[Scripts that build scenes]
....................
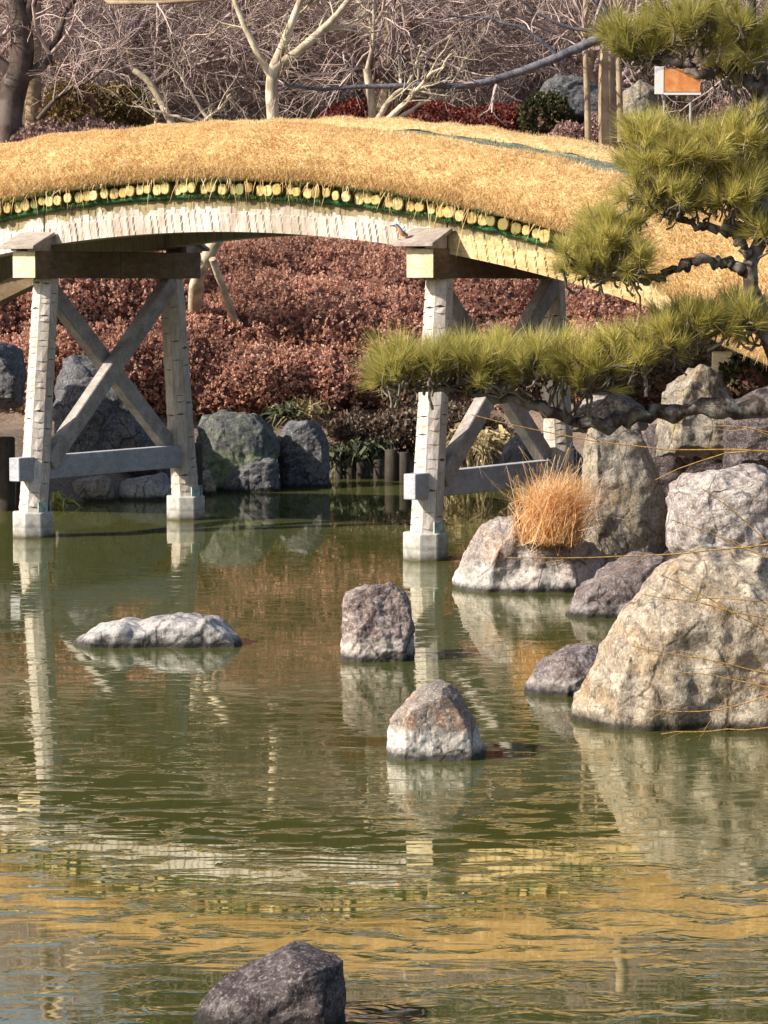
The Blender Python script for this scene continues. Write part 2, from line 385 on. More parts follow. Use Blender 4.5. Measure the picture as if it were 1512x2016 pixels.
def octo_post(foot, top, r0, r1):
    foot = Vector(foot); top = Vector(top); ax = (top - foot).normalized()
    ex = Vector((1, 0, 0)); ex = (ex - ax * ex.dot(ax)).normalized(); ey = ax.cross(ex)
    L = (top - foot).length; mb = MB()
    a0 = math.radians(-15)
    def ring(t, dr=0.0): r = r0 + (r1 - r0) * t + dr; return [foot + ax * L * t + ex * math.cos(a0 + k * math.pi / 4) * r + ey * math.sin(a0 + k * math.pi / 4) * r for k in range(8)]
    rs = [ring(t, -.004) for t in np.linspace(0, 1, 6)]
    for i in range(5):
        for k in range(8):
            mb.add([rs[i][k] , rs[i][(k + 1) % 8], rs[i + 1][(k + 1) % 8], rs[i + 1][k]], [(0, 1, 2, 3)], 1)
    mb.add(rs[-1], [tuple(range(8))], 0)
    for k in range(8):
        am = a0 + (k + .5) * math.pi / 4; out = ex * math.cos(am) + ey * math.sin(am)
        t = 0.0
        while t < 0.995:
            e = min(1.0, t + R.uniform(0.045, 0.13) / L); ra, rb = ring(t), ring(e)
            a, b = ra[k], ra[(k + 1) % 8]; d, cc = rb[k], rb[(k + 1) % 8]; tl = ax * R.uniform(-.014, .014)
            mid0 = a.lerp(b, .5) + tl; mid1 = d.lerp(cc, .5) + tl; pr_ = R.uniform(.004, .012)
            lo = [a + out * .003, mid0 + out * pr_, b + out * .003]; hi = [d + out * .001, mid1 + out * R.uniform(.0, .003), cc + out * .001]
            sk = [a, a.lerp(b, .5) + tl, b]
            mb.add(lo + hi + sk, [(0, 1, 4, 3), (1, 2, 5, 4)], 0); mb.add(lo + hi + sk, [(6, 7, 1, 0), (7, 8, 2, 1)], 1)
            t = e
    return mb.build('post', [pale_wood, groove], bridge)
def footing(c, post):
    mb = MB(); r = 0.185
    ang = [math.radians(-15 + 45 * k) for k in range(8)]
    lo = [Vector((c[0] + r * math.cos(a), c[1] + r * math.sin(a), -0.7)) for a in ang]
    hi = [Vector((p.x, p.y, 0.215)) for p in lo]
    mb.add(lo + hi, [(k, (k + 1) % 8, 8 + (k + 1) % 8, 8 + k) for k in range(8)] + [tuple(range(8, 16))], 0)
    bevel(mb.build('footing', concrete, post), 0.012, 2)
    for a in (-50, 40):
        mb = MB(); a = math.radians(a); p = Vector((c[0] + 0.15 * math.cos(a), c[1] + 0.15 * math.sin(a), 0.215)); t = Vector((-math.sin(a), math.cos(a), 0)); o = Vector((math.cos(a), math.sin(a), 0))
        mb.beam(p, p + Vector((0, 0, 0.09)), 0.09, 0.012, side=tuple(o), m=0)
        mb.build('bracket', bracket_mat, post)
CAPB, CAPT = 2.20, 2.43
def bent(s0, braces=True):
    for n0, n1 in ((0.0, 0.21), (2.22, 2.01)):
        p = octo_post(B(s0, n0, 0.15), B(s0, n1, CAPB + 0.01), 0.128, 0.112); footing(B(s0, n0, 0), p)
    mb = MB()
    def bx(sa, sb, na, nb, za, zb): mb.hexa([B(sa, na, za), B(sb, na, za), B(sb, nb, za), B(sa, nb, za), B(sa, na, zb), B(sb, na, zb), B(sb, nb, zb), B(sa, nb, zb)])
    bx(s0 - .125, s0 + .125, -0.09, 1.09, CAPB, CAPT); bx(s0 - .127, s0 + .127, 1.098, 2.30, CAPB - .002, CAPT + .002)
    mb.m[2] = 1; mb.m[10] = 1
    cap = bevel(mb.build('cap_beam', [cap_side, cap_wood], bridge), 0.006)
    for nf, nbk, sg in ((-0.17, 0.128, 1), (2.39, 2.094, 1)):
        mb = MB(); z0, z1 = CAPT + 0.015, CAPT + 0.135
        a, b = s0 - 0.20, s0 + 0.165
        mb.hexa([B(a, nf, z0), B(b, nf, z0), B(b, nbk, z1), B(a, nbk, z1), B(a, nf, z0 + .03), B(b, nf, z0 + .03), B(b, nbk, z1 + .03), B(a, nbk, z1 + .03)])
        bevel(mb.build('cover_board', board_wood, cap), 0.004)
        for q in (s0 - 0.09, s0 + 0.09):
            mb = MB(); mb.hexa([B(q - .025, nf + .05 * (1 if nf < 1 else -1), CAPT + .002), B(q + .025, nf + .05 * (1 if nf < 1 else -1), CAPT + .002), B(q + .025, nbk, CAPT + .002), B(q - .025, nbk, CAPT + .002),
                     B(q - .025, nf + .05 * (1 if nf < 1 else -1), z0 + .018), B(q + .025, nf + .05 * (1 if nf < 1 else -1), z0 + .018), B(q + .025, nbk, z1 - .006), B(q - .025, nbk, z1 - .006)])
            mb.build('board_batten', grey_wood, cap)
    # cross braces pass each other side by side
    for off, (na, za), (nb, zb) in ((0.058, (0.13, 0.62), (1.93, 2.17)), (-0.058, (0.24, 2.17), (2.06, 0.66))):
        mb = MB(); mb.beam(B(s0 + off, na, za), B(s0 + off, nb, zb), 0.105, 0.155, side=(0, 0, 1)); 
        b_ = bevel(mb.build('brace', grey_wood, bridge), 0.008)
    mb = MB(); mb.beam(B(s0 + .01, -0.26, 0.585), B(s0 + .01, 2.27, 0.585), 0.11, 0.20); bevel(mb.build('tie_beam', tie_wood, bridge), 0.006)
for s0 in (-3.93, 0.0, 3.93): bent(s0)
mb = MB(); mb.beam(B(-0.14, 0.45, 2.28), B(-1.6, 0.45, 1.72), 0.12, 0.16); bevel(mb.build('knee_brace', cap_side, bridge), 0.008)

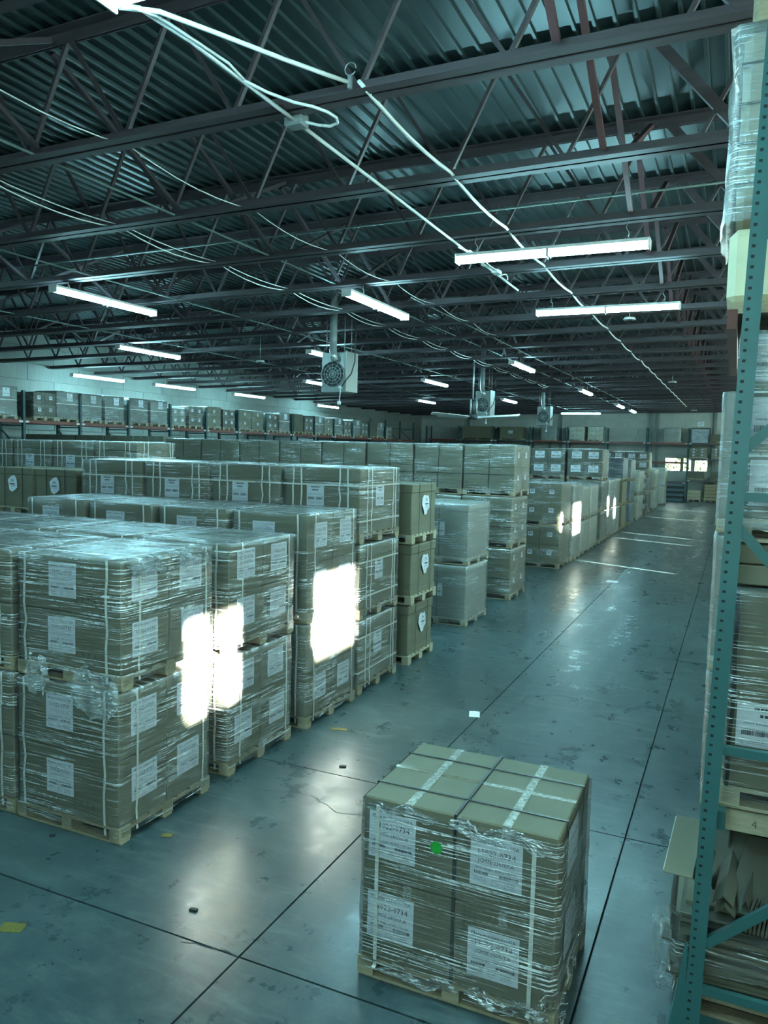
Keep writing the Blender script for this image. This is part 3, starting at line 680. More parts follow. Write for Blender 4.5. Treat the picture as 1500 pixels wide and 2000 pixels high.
....................
# Objective:
Say how many lines in the records hold the string "Blender", and say nothing else.

# Reply to the exercise:
2